ILO presents at "Connecting the Dots" Symposium on Future of Work and Ageing

 Photo Credit: ILO Caribbean

The International Labour Organization (ILO) recently attended a two-day symposium titled “Connecting the Dots: Work • Life • Balance • Ageing” which was hosted by The Institute of Gender Development Studies (IGDS) of the University of the West Indies in Trinidad. The conference was held on 26-27 April 2018 at the Teaching and Learning Complex, UWI, St. Augustine and explored issues surrounding the productivity and wellbeing of working men and women in Trinidad and Tobago and the Caribbean. The aim was to generate discussions on the challenges facing the region and to bolster support from stakeholders to tackle the policy and planning gaps existing in work, family and ageing.

ILO Social Protection and OSH Specialist, Ariel Piño, delivered a presentation on “The future of work and its impact on young people and the aged” which looked at some of the major trends impacting the future of work, which include technology, globalization, demography, migration, gender gap, inequalities.

Feature keynote speaker Professor Denise Eldemire, of the Shearer Centre for Ageing at The UWI’s Mona Campus presented on ‘Ageing and The Art of Living: A Doctor’s Prescription’. Other presenters included Francis Jones, Population Affairs Officer, UNECLAC; Dr Nelleen Baboolal, Senior Lecturer in Psychiatry; and Dr Camille Huggins, Home Manager and Social Work Lecturer.

Researchers, practitioners and agencies in the field of ageing, human resource management, and policy came together to share the findings of their research and experience. Special interest groups such as the elderly and civil society also enriched the discussions.

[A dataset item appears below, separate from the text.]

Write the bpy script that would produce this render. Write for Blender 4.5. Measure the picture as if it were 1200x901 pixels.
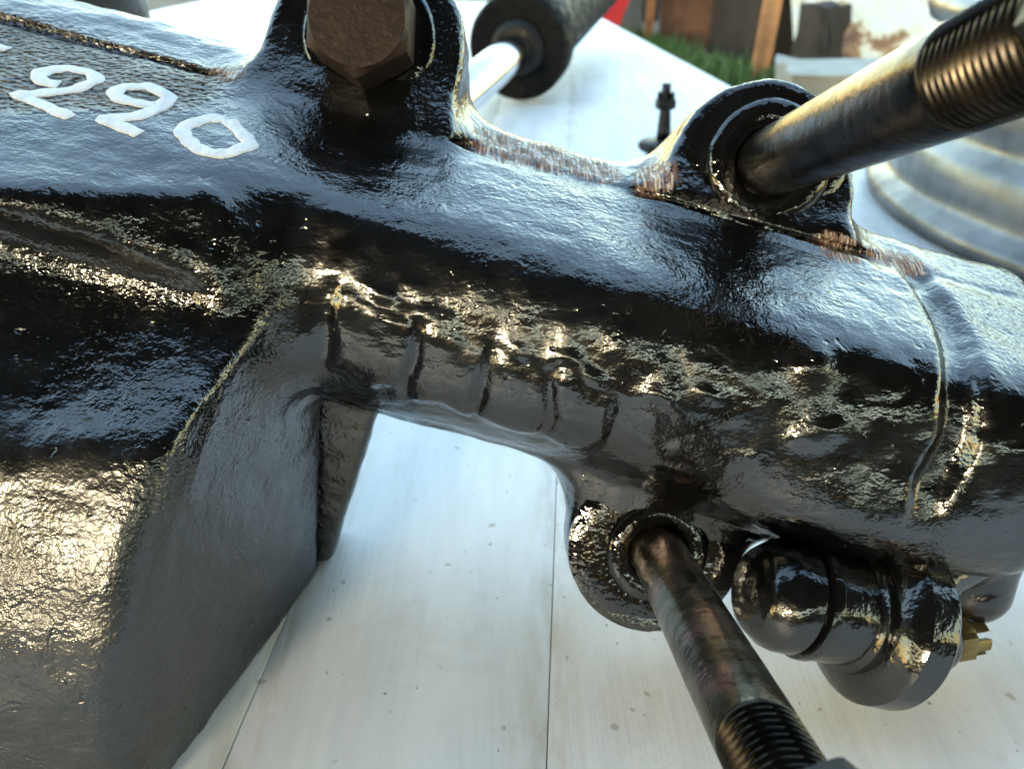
import bpy, bmesh, math, random
import numpy as np
from mathutils import Vector, Matrix
random.seed(4); RNG = np.random.default_rng(7)
R = math.radians
for o in list(bpy.data.objects): bpy.data.objects.remove(o)
scene = bpy.context.scene
C = scene.collection

# ------------------------------------------------------------------ camera
cd = bpy.data.cameras.new('camera'); cam = bpy.data.objects.new('camera', cd); C.objects.link(cam)
cam.location = (0, 0, .20); cam.rotation_euler = (R(60), 0, 0)
cd.sensor_width = 36; cd.lens = 28; cd.clip_start = .01; cd.clip_end = 500
cd.dof.use_dof = True; cd.dof.focus_distance = .188; cd.dof.aperture_fstop = 20
scene.camera = cam
# ------------------------------------------------------------------ sky, sun, exposure
SUN_EL, SUN_AZ = R(12.5), R(206)          # azimuth clockwise from +Y: low behind the photographer
w = bpy.data.worlds.new('World'); scene.world = w; w.use_nodes = True
nt = w.node_tree; nt.nodes.clear()
sky = nt.nodes.new('ShaderNodeTexSky'); sky.sky_type = 'NISHITA'; sky.sun_disc = False
sky.sun_elevation = SUN_EL; sky.sun_rotation = SUN_AZ; sky.air_density = 1.7; sky.dust_density = .7; sky.ozone_density = 1.8
bg = nt.nodes.new('ShaderNodeBackground'); bg.inputs['Strength'].default_value = .15
wo = nt.nodes.new('ShaderNodeOutputWorld')
nt.links.new(sky.outputs[0], bg.inputs[0]); nt.links.new(bg.outputs[0], wo.inputs[0])
sl = bpy.data.lights.new('sun', 'SUN'); so = bpy.data.objects.new('sun', sl); C.objects.link(so)
sl.energy = .65; sl.angle = R(10); sl.color = (1, .86, .60)
sd = Vector((math.sin(SUN_AZ)*math.cos(SUN_EL), math.cos(SUN_AZ)*math.cos(SUN_EL), math.sin(SUN_EL)))
so.rotation_euler = (-sd).to_track_quat('-Z', 'Y').to_euler(); so.location = sd*5
vs = scene.view_settings; vs.view_transform = 'Standard'; vs.look = 'None'; vs.gamma = 1; vs.use_curve_mapping = False
vs.exposure = 2.95
scene.cycles.max_bounces = 5; scene.cycles.diffuse_bounces = 3; scene.cycles.glossy_bounces = 4

# ------------------------------------------------------------------ helpers
def tag(o, label=None, cat=None, group=None, kind=None):
    if label: o['label'] = label
    if cat: o['category'] = cat
    if group: o['group'] = group
    if kind: o['kind'] = kind
    return o
def empty(name, loc=(0, 0, 0)):
    o = bpy.data.objects.new(name, None); o.location = loc; o.empty_display_size = .02; C.objects.link(o); return o
def base_of(o):
    p = Vector((0, 0, 0))
    while o is not None: p += o.location; o = o.parent
    return p
def build(name, V, F, mat, parent=None, smooth=True, loc=None, sharp=None):
    """ONE mesh object from world-space vertices; origin at loc, or at its parent's origin."""
    org = Vector(loc) if loc is not None else (base_of(parent) if parent else Vector((0, 0, 0)))
    me = bpy.data.meshes.new(name)
    me.from_pydata([tuple(Vector(v)-org) for v in V], [], F); me.update()
    if smooth: me.shade_smooth()
    if sharp: me.set_sharp_from_angle(angle=R(sharp))
    if mat: me.materials.append(mat)
    o = bpy.data.objects.new(name, me); C.objects.link(o)
    if parent: o.parent = parent; o.location = org-base_of(parent)
    else: o.location = org
    return o
def frame_z(axis, up=(0, 0, 1)):
    z = Vector(axis).normalized(); x = Vector(up).cross(z)
    if x.length < 1e-4: x = Vector((1, 0, 0))
    x.normalize(); return Matrix((x, z.cross(x), z)).transposed()
def lathe(profile, org, axis, n=64, fn=None, close=True):
    """profile: (radius, distance along axis); returns world-space verts and faces"""
    M = frame_z(axis); org = Vector(org); V = []; F = []
    for r, z in profile:
        for k in range(n):
            a = 2*math.pi*k/n; rr, zz = (fn(r, z, a) if fn else (r, z))
            V.append(org+M@Vector((rr*math.cos(a), rr*math.sin(a), zz)))
    m = len(profile)
    for i in range(m-1):
        for k in range(n):
            k2 = (k+1) % n; F.append((i*n+k, i*n+k2, (i+1)*n+k2, (i+1)*n+k))
    if close:
        F.append(tuple(range(n-1, -1, -1))); F.append(tuple((m-1)*n+k for k in range(n)))
    return V, F
def thread(r0, depth, pitch, L, org, axis, n=72, per=10):
    steps = int(L/pitch*per); prof = [(r0, L*i/steps) for i in range(steps+1)]
    def fn(r, z, a):
        p = (z/pitch+a/(2*math.pi)) % 1; e = min(1, (L-z)/pitch, z/pitch*1.2)
        t = min(1, max(0, abs(p-.5)*2*1.25-.12))
        return r-depth*t*max(0, e), z
    return lathe(prof, org, axis, n, fn)
def hexprism(af, h, org, axis, rot=0, ch=.12, castle=False):
    """hexagon with turned chamfers: many-sided lathe clipped by the six flats"""
    Rr = af/2/math.cos(R(30)); n = 96
    def fn(r, z, a):
        b = (a-rot) % R(60)-R(30); return min(r, af/2/math.cos(b)), z
    c = ch*af
    prof = [(.02*af, 0), (af*.47, 0), (Rr*1.001, c*.4), (Rr*1.001, h-c*.5), (af*.475, h), (.02*af, h)]
    return lathe(prof, org, axis, n, fn)
def tube_path(P, r, n=10):
    V = []; F = []; P = [Vector(p) for p in P]
    for i, p in enumerate(P):
        t = (P[min(i+1, len(P)-1)]-P[max(i-1, 0)]).normalized(); M = frame_z(t)
        rr = r[i] if isinstance(r, (list, tuple)) else r
        for k in range(n):
            a = 2*math.pi*k/n; V.append(p+M@Vector((rr*math.cos(a), rr*math.sin(a), 0)))
    for i in range(len(P)-1):
        for k in range(n):
            k2 = (k+1) % n; F.append((i*n+k, i*n+k2, (i+1)*n+k2, (i+1)*n+k))
    F.append(tuple(range(n-1, -1, -1))); F.append(tuple((len(P)-1)*n+k for k in range(n)))
    return V, F
def vnoise(P, scale, seed=0):
    """smooth value noise in -1..1 at the points P (n,3)"""
    g = np.random.default_rng(seed).uniform(-1, 1, (24, 24, 24)).astype(np.float32)
    q = P/scale; i = np.floor(q).astype(int); f = q-i; f = f*f*(3-2*f); out = 0
    for dx in (0, 1):
        for dy in (0, 1):
            for dz in (0, 1):
                wt = (f[:, 0] if dx else 1-f[:, 0])*(f[:, 1] if dy else 1-f[:, 1])*(f[:, 2] if dz else 1-f[:, 2])
                out = out+wt*g[(i[:, 0]+dx) % 24, (i[:, 1]+dy) % 24, (i[:, 2]+dz) % 24]
    return out
def surface_nets(S, lo, h):
    """quads on the zero level of the field S sampled at lo + h*index"""
    neg = S < 0; nx, ny, nz = S.shape
    cnt = np.zeros((nx-1, ny-1, nz-1), np.int8)
    for a in (0, 1):
        for b in (0, 1):
            for c in (0, 1): cnt += neg[a:nx-1+a, b:ny-1+b, c:nz-1+c]
    idx = np.argwhere((cnt > 0) & (cnt < 8)); del cnt
    vid = -np.ones((nx-1, ny-1, nz-1), np.int32); vid[tuple(idx.T)] = np.arange(len(idx))
    acc = np.zeros((len(idx), 3)); num = np.zeros(len(idx))
    cor = [(a, b, c) for a in (0, 1) for b in (0, 1) for c in (0, 1)]
    val = {c: S[idx[:, 0]+c[0], idx[:, 1]+c[1], idx[:, 2]+c[2]].astype(float) for c in cor}
    for c in cor:
        for ax in range(3):
            if c[ax]: continue
            d = list(c); d[ax] = 1; d = tuple(d); a, b = val[c], val[d]
            m = (a < 0) != (b < 0); t = np.where(m, a/np.where(m, a-b, 1), 0)
            p = np.tile(np.array(c, float), (len(idx), 1)); p[:, ax] += t
            acc[m] += p[m]; num[m] += 1
    V = lo+h*(idx+acc/num[:, None]); Q = []
    for ax in range(3):
        sl0 = [slice(1, -1)]*3; sl0[ax] = slice(0, -1); sl1 = [slice(1, -1)]*3; sl1[ax] = slice(1, None)
        A = neg[tuple(sl0)]; B = neg[tuple(sl1)]; off = np.array([1, 1, 1]); off[ax] = 0
        e = np.argwhere(A != B); fl = A[tuple(e.T)]; e = e+off
        b1, b2 = (ax+1) % 3, (ax+2) % 3; q = []
        for s1, s2 in ((1, 1), (0, 1), (0, 0), (1, 0)):
            p = e.copy(); p[:, b1] -= s1; p[:, b2] -= s2; q.append(vid[p[:, 0], p[:, 1], p[:, 2]])
        q = np.stack(q, 1); q[~fl] = q[~fl][:, ::-1]; Q.append(q)
    return V, np.concatenate(Q)
def vert_normals(V, Q):
    n = np.cross(V[Q[:, 2]]-V[Q[:, 0]], V[Q[:, 3]]-V[Q[:, 1]]); N = np.zeros_like(V)
    for k in range(4): np.add.at(N, Q[:, k], n)
    return N/np.maximum(np.linalg.norm(N, axis=1, keepdims=True), 1e-12)
def np_mesh(name, V, Q, N, mat, parent, attrs=None):
    used = np.unique(Q); rem = -np.ones(len(V), np.int64); rem[used] = np.arange(len(used))
    v = V[used]-np.array(base_of(parent)); q = rem[Q]
    me = bpy.data.meshes.new(name)
    me.vertices.add(len(v)); me.vertices.foreach_set('co', v.astype(np.float32).ravel())
    me.loops.add(q.size); me.loops.foreach_set('vertex_index', q.astype(np.int32).ravel())
    me.polygons.add(len(q)); me.polygons.foreach_set('loop_start', np.arange(0, q.size, 4, dtype=np.int32))
    me.update(calc_edges=True); me.shade_smooth()
    me.normals_split_custom_set_from_vertices([tuple(x) for x in N[used]])
    for k, a in (attrs or {}).items():
        at = me.attributes.new(k, 'FLOAT', 'POINT'); at.data.foreach_set('value', a[used].astype(np.float32))
    me.materials.append(mat)
    o = bpy.data.objects.new(name, me); C.objects.link(o); o.parent = parent; return o

# ------------------------------------------------------------------ materials
class Mat:
    def __init__(s, name):
        s.m = bpy.data.materials.new(name); s.m.use_nodes = True; s.t = s.m.node_tree
        s.p = s.t.nodes['Principled BSDF']; s.tc = s.t.nodes.new('ShaderNodeTexCoord')
    def n(s, typ, **kw):
        x = s.t.nodes.new('ShaderNode'+typ)
        for k, v in kw.items():
            if hasattr(x, k): setattr(x, k, v)
            else: x.inputs[k.replace('_', ' ')].default_value = v
        return x
    def l(s, a, b): s.t.links.new(a, b)
    def coord(s, scale=(1, 1, 1), rot=(0, 0, 0)):
        m = s.n('Mapping'); m.inputs['Scale'].default_value = scale; m.inputs['Rotation'].default_value = rot
        s.l(s.tc.outputs['Object'], m.inputs[0]); return m.outputs[0]
    def noise(s, scale, detail=3, rough=.5, vec=None, dist=0):
        x = s.n('TexNoise', Scale=scale, Detail=detail, Roughness=rough, Distortion=dist)
        s.l(vec if vec else s.tc.outputs['Object'], x.inputs['Vector']); return x.outputs['Fac']
    def ramp(s, fac, stops):
        r = s.n('ValToRGB'); e = r.color_ramp.elements
        while len(e) < len(stops): e.new(.5)
        for i, (p, c) in enumerate(stops):
            e[i].position = p; e[i].color = (c, c, c, 1) if isinstance(c, (int, float)) else (*c, 1)
        s.l(fac, r.inputs[0]); return r.outputs[0]
    def mix(s, fac, a, b, mode='MIX'):
        x = s.n('Mix', data_type='RGBA', blend_type=mode)
        for v, i in ((fac, 0), (a, 6), (b, 7)):
            if isinstance(v, bpy.types.NodeSocket): s.l(v, x.inputs[i])
            else: x.inputs[i].default_value = v if i == 0 else (*v, 1)
        return x.outputs[2]
    def math(s, op, a, b=0.0, clamp=False):
        x = s.n('Math', operation=op, use_clamp=clamp)
        for i, v in enumerate((a, b)):
            if isinstance(v, bpy.types.NodeSocket): s.l(v, x.inputs[i])
            else: x.inputs[i].default_value = v
        return x.outputs[0]
    def attr(s, name): return s.n('Attribute', attribute_name=name).outputs['Fac']
    def bump(s, h, dist, strength=1.0, prev=None):
        b = s.n('Bump', Strength=1.0, Distance=dist)
        if isinstance(strength, bpy.types.NodeSocket): s.l(strength, b.inputs['Strength'])
        else: b.inputs['Strength'].default_value = strength
        s.l(h, b.inputs['Height'])
        if prev: s.l(prev, b.inputs['Normal'])
        return b.outputs[0]
    def set(s, **kw):
        for k, v in kw.items():
            i = s.p.inputs[k.replace('_', ' ')]
            if isinstance(v, bpy.types.NodeSocket): s.l(v, i)
            elif isinstance(v, tuple) and len(v) == 3: i.default_value = (*v, 1)
            else: i.default_value = v
        return s.m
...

It is well recognized that societies where there has been a shift in age groups, some leading to longer life expectancy and an expanding ageing population, with a simultaneously shrinking workforce relative to the young and old populations have had to confront these issues and plan accordingly for the future.

Caribbean societies must now examine these deficiencies in work life balance and begin to plan for a sustained quality of life while managing the productivity of those who are gainfully employed.